-- Start of DATA SEGMENT --

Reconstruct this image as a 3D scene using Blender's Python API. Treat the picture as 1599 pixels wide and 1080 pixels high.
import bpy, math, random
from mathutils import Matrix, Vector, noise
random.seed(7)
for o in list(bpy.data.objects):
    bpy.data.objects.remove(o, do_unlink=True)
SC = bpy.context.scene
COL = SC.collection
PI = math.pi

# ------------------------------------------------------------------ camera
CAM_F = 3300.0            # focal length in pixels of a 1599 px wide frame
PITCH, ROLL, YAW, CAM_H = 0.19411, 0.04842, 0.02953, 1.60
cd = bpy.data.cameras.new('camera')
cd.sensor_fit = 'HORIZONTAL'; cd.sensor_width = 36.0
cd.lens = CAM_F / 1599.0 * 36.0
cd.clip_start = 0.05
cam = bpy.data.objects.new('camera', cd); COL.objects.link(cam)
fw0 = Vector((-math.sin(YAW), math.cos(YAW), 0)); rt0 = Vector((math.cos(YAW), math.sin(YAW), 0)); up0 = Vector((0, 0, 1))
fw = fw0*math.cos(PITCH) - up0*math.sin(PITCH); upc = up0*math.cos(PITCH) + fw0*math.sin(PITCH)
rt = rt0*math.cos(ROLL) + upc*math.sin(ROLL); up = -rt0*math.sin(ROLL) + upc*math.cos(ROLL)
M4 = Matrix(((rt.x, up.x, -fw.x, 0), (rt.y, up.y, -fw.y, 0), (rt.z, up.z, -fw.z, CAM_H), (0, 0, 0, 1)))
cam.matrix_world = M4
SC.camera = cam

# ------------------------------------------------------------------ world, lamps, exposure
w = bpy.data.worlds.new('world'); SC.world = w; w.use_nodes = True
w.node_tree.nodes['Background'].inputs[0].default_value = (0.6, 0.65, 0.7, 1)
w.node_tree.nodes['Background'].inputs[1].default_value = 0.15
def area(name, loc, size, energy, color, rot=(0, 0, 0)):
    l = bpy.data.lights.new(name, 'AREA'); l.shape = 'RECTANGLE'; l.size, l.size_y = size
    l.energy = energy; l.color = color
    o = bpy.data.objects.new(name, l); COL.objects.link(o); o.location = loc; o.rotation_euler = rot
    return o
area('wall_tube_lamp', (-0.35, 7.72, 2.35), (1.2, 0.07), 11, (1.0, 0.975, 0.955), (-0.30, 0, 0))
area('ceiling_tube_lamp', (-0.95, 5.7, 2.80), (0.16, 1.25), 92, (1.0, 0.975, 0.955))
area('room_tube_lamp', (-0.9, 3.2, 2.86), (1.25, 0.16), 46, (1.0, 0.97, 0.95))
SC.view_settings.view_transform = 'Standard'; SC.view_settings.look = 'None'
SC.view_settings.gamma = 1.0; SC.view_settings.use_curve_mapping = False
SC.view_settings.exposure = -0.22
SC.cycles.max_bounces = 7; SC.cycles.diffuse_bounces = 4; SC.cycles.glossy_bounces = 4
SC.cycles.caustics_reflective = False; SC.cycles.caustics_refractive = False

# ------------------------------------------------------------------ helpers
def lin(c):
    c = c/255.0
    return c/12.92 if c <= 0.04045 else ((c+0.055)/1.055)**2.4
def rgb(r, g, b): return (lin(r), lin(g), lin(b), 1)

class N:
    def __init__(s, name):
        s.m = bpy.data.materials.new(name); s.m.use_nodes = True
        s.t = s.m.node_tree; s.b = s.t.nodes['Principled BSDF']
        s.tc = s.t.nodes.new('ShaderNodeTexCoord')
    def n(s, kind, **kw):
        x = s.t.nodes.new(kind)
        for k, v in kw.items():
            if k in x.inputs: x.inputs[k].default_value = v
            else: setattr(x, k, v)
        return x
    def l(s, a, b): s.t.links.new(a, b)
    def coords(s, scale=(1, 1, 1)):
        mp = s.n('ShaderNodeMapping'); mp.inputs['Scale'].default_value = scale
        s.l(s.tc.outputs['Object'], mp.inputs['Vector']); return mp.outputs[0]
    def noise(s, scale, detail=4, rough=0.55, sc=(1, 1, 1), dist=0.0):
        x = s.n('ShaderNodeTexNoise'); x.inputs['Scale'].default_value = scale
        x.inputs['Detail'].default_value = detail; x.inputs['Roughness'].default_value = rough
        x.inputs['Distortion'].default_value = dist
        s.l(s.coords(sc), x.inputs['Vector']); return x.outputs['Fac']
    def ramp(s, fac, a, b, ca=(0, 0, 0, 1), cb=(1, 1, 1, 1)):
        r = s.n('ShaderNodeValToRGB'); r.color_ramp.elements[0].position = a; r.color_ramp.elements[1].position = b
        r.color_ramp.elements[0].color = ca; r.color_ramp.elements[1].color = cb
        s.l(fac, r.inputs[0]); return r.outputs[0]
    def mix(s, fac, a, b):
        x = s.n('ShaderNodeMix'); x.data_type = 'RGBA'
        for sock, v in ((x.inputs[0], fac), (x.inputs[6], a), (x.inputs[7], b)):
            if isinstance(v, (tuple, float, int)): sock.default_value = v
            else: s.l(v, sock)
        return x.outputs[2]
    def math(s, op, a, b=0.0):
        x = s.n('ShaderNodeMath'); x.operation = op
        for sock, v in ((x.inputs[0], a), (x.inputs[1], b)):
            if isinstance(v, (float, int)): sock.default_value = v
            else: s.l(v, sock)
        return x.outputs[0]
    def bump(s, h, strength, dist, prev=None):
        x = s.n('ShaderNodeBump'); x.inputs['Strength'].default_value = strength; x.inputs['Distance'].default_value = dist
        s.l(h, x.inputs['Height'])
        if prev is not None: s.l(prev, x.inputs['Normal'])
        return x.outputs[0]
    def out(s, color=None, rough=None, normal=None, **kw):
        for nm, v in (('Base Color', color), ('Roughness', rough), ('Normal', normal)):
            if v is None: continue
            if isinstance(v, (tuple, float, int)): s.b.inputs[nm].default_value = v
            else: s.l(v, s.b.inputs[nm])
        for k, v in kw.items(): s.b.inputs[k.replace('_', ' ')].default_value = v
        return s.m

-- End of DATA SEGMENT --

Return all the data exactly as given.

Reconstruct this image as a 3D scene using Blender's Python API. Treat the picture as 1599 pixels wide and 1080 pixels high.
import bpy, math, random
from mathutils import Matrix, Vector, noise
random.seed(7)
for o in list(bpy.data.objects):
    bpy.data.objects.remove(o, do_unlink=True)
SC = bpy.context.scene
COL = SC.collection
PI = math.pi

# ------------------------------------------------------------------ camera
CAM_F = 3300.0            # focal length in pixels of a 1599 px wide frame
PITCH, ROLL, YAW, CAM_H = 0.19411, 0.04842, 0.02953, 1.60
cd = bpy.data.cameras.new('camera')
cd.sensor_fit = 'HORIZONTAL'; cd.sensor_width = 36.0
cd.lens = CAM_F / 1599.0 * 36.0
cd.clip_start = 0.05
cam = bpy.data.objects.new('camera', cd); COL.objects.link(cam)
fw0 = Vector((-math.sin(YAW), math.cos(YAW), 0)); rt0 = Vector((math.cos(YAW), math.sin(YAW), 0)); up0 = Vector((0, 0, 1))
fw = fw0*math.cos(PITCH) - up0*math.sin(PITCH); upc = up0*math.cos(PITCH) + fw0*math.sin(PITCH)
rt = rt0*math.cos(ROLL) + upc*math.sin(ROLL); up = -rt0*math.sin(ROLL) + upc*math.cos(ROLL)
M4 = Matrix(((rt.x, up.x, -fw.x, 0), (rt.y, up.y, -fw.y, 0), (rt.z, up.z, -fw.z, CAM_H), (0, 0, 0, 1)))
cam.matrix_world = M4
SC.camera = cam

# ------------------------------------------------------------------ world, lamps, exposure
w = bpy.data.worlds.new('world'); SC.world = w; w.use_nodes = True
w.node_tree.nodes['Background'].inputs[0].default_value = (0.6, 0.65, 0.7, 1)
w.node_tree.nodes['Background'].inputs[1].default_value = 0.15
def area(name, loc, size, energy, color, rot=(0, 0, 0)):
    l = bpy.data.lights.new(name, 'AREA'); l.shape = 'RECTANGLE'; l.size, l.size_y = size
    l.energy = energy; l.color = color
    o = bpy.data.objects.new(name, l); COL.objects.link(o); o.location = loc; o.rotation_euler = rot
    return o
area('wall_tube_lamp', (-0.35, 7.72, 2.35), (1.2, 0.07), 11, (1.0, 0.975, 0.955), (-0.30, 0, 0))
area('ceiling_tube_lamp', (-0.95, 5.7, 2.80), (0.16, 1.25), 92, (1.0, 0.975, 0.955))
area('room_tube_lamp', (-0.9, 3.2, 2.86), (1.25, 0.16), 46, (1.0, 0.97, 0.95))
SC.view_settings.view_transform = 'Standard'; SC.view_settings.look = 'None'
SC.view_settings.gamma = 1.0; SC.view_settings.use_curve_mapping = False
SC.view_settings.exposure = -0.22
SC.cycles.max_bounces = 7; SC.cycles.diffuse_bounces = 4; SC.cycles.glossy_bounces = 4
SC.cycles.caustics_reflective = False; SC.cycles.caustics_refractive = False

# ------------------------------------------------------------------ helpers
def lin(c):
    c = c/255.0
    return c/12.92 if c <= 0.04045 else ((c+0.055)/1.055)**2.4
def rgb(r, g, b): return (lin(r), lin(g), lin(b), 1)

class N:
    def __init__(s, name):
        s.m = bpy.data.materials.new(name); s.m.use_nodes = True
        s.t = s.m.node_tree; s.b = s.t.nodes['Principled BSDF']
        s.tc = s.t.nodes.new('ShaderNodeTexCoord')
    def n(s, kind, **kw):
        x = s.t.nodes.new(kind)
        for k, v in kw.items():
            if k in x.inputs: x.inputs[k].default_value = v
            else: setattr(x, k, v)
        return x
    def l(s, a, b): s.t.links.new(a, b)
    def coords(s, scale=(1, 1, 1)):
        mp = s.n('ShaderNodeMapping'); mp.inputs['Scale'].default_value = scale
        s.l(s.tc.outputs['Object'], mp.inputs['Vector']); return mp.outputs[0]
    def noise(s, scale, detail=4, rough=0.55, sc=(1, 1, 1), dist=0.0):
        x = s.n('ShaderNodeTexNoise'); x.inputs['Scale'].default_value = scale
        x.inputs['Detail'].default_value = detail; x.inputs['Roughness'].default_value = rough
        x.inputs['Distortion'].default_value = dist
        s.l(s.coords(sc), x.inputs['Vector']); return x.outputs['Fac']
    def ramp(s, fac, a, b, ca=(0, 0, 0, 1), cb=(1, 1, 1, 1)):
        r = s.n('ShaderNodeValToRGB'); r.color_ramp.elements[0].position = a; r.color_ramp.elements[1].position = b
        r.color_ramp.elements[0].color = ca; r.color_ramp.elements[1].color = cb
        s.l(fac, r.inputs[0]); return r.outputs[0]
    def mix(s, fac, a, b):
        x = s.n('ShaderNodeMix'); x.data_type = 'RGBA'
        for sock, v in ((x.inputs[0], fac), (x.inputs[6], a), (x.inputs[7], b)):
            if isinstance(v, (tuple, float, int)): sock.default_value = v
            else: s.l(v, sock)
        return x.outputs[2]
    def math(s, op, a, b=0.0):
        x = s.n('ShaderNodeMath'); x.operation = op
        for sock, v in ((x.inputs[0], a), (x.inputs[1], b)):
            if isinstance(v, (float, int)): sock.default_value = v
            else: s.l(v, sock)
        return x.outputs[0]
    def bump(s, h, strength, dist, prev=None):
        x = s.n('ShaderNodeBump'); x.inputs['Strength'].default_value = strength; x.inputs['Distance'].default_value = dist
        s.l(h, x.inputs['Height'])
        if prev is not None: s.l(prev, x.inputs['Normal'])
        return x.outputs[0]
    def out(s, color=None, rough=None, normal=None, **kw):
        for nm, v in (('Base Color', color), ('Roughness', rough), ('Normal', normal)):
            if v is None: continue
            if isinstance(v, (tuple, float, int)): s.b.inputs[nm].default_value = v
            else: s.l(v, s.b.inputs[nm])
        for k, v in kw.items(): s.b.inputs[k.replace('_', ' ')].default_value = v
        return s.m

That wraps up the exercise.